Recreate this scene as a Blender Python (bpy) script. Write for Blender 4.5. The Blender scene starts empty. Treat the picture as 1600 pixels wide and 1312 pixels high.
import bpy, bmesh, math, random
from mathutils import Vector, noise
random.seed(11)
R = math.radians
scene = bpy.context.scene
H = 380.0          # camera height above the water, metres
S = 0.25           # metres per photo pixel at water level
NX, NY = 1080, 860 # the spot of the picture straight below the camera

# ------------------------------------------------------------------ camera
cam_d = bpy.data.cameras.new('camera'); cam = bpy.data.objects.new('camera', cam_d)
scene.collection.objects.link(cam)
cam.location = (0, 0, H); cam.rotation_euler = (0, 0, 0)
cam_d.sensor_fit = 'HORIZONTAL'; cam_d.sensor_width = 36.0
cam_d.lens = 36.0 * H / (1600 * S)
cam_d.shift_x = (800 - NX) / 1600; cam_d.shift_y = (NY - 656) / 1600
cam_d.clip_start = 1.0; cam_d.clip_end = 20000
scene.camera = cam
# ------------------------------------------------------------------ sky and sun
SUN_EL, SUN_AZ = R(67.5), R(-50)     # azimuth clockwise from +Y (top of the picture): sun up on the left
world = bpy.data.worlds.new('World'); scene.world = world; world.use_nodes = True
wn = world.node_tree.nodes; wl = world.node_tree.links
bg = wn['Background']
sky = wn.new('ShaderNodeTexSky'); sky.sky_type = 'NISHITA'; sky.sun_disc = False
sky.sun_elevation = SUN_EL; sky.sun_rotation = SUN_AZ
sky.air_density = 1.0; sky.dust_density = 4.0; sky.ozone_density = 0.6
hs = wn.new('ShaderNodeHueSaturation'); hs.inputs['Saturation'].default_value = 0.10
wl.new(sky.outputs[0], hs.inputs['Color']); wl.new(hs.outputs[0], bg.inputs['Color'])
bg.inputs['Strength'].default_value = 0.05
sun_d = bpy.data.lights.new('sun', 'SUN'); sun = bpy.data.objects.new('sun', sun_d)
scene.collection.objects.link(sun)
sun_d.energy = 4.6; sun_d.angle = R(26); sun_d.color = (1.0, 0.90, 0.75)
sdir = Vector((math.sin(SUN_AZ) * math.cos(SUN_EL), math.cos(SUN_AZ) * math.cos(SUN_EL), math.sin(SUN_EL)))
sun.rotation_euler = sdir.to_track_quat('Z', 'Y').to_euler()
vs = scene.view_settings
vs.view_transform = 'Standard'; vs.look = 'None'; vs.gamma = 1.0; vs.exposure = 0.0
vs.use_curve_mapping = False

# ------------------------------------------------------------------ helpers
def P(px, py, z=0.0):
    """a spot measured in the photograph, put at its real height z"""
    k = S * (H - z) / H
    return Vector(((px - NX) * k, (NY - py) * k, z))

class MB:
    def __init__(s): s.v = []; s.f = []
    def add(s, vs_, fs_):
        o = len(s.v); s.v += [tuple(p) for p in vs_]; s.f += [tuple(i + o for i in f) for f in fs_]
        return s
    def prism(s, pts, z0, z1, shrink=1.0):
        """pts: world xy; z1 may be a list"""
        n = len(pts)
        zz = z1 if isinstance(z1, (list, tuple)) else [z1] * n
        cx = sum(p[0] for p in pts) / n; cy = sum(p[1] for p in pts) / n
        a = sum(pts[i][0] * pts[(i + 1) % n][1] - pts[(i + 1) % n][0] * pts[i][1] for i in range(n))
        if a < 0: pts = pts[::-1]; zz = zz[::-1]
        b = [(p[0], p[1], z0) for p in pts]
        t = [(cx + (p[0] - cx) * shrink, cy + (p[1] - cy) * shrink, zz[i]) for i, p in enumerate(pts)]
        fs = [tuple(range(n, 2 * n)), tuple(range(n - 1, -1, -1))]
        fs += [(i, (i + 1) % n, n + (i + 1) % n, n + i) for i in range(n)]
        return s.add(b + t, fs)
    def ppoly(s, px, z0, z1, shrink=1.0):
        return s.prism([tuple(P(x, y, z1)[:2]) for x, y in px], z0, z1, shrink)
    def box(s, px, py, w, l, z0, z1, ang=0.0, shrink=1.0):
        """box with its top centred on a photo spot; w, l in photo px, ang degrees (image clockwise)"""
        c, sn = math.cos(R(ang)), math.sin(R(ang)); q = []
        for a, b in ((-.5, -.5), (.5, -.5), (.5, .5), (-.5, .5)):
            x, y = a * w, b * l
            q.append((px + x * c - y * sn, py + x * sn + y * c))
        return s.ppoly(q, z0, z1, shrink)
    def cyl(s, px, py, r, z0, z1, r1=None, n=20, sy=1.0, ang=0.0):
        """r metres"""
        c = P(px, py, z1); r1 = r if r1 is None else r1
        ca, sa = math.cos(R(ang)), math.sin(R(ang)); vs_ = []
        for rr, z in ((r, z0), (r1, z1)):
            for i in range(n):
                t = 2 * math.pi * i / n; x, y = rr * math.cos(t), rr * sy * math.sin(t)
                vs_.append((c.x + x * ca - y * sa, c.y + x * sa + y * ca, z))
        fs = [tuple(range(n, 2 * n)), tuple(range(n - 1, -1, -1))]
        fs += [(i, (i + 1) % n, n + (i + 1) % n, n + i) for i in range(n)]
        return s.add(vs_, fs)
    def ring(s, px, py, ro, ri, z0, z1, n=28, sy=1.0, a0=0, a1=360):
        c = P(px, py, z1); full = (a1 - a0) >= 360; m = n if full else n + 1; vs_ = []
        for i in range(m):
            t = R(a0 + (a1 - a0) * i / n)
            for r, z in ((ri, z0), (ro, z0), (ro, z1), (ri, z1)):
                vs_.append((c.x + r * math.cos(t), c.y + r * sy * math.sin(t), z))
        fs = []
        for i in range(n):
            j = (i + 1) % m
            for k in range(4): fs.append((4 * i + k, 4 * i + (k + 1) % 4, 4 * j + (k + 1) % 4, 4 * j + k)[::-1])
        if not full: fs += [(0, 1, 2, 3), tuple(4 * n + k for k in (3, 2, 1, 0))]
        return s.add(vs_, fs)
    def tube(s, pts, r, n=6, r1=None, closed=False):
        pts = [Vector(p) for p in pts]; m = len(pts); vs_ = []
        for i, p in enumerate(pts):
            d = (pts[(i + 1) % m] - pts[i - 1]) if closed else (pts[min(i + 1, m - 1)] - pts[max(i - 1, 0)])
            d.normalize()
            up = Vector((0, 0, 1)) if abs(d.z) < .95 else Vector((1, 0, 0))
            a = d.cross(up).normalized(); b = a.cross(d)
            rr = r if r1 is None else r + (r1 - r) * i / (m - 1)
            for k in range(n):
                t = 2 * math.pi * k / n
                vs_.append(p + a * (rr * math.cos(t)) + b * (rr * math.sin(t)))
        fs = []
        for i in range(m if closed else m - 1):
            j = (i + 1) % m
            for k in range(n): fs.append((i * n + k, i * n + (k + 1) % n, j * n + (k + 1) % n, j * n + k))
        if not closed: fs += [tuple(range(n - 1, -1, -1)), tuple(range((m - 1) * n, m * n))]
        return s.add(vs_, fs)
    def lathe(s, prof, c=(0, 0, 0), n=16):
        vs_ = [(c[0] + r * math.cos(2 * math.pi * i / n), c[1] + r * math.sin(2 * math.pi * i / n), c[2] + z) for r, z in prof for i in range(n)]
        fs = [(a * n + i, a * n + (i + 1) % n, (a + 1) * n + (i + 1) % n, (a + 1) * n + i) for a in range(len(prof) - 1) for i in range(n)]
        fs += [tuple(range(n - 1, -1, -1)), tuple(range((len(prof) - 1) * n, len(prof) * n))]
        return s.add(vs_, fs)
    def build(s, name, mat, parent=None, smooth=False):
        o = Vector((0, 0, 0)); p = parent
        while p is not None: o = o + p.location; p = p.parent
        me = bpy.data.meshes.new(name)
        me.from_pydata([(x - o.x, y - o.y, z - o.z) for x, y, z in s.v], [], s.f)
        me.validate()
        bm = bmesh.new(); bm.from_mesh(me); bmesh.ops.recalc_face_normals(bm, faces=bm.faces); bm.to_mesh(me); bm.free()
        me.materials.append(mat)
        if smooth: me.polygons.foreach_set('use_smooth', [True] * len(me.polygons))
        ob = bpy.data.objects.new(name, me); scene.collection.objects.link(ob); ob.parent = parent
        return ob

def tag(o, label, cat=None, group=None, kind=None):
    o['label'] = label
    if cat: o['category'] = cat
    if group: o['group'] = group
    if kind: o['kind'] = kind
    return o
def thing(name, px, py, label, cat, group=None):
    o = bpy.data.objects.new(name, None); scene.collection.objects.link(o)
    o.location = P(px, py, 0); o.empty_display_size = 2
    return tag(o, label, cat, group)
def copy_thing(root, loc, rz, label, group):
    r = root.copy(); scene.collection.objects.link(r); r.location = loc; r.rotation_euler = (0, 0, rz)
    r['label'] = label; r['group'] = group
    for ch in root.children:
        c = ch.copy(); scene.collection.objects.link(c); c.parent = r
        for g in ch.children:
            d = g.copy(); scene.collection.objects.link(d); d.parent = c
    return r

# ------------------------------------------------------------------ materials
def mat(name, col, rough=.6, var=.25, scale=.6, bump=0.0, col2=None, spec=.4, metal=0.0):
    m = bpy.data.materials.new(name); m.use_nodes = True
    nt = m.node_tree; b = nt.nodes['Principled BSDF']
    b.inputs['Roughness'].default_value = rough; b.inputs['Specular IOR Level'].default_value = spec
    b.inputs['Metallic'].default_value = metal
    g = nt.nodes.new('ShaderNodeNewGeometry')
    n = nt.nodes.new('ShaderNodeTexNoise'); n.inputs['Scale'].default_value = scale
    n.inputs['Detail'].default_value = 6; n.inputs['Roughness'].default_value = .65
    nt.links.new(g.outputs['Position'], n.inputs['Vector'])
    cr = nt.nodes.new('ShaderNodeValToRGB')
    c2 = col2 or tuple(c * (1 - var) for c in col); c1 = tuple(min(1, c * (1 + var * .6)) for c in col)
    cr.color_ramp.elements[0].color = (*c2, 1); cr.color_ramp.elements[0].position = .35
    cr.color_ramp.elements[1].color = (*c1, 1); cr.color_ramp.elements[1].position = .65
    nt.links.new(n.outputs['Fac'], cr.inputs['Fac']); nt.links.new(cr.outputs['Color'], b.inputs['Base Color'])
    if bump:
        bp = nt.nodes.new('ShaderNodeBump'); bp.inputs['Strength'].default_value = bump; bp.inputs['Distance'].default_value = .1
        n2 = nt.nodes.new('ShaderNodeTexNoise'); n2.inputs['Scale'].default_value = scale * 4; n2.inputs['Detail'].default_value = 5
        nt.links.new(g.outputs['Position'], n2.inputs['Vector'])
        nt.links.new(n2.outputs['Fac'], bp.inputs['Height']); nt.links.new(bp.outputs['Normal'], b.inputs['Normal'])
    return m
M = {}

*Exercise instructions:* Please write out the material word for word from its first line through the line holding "NX, NY = 1080, 860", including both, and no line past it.

*Answer to the task:*
Recreate this scene as a Blender Python (bpy) script. Write for Blender 4.5. The Blender scene starts empty. Treat the picture as 1600 pixels wide and 1312 pixels high.
import bpy, bmesh, math, random
from mathutils import Vector, noise
random.seed(11)
R = math.radians
scene = bpy.context.scene
H = 380.0          # camera height above the water, metres
S = 0.25           # metres per photo pixel at water level
NX, NY = 1080, 860 # the spot of the picture straight below the camera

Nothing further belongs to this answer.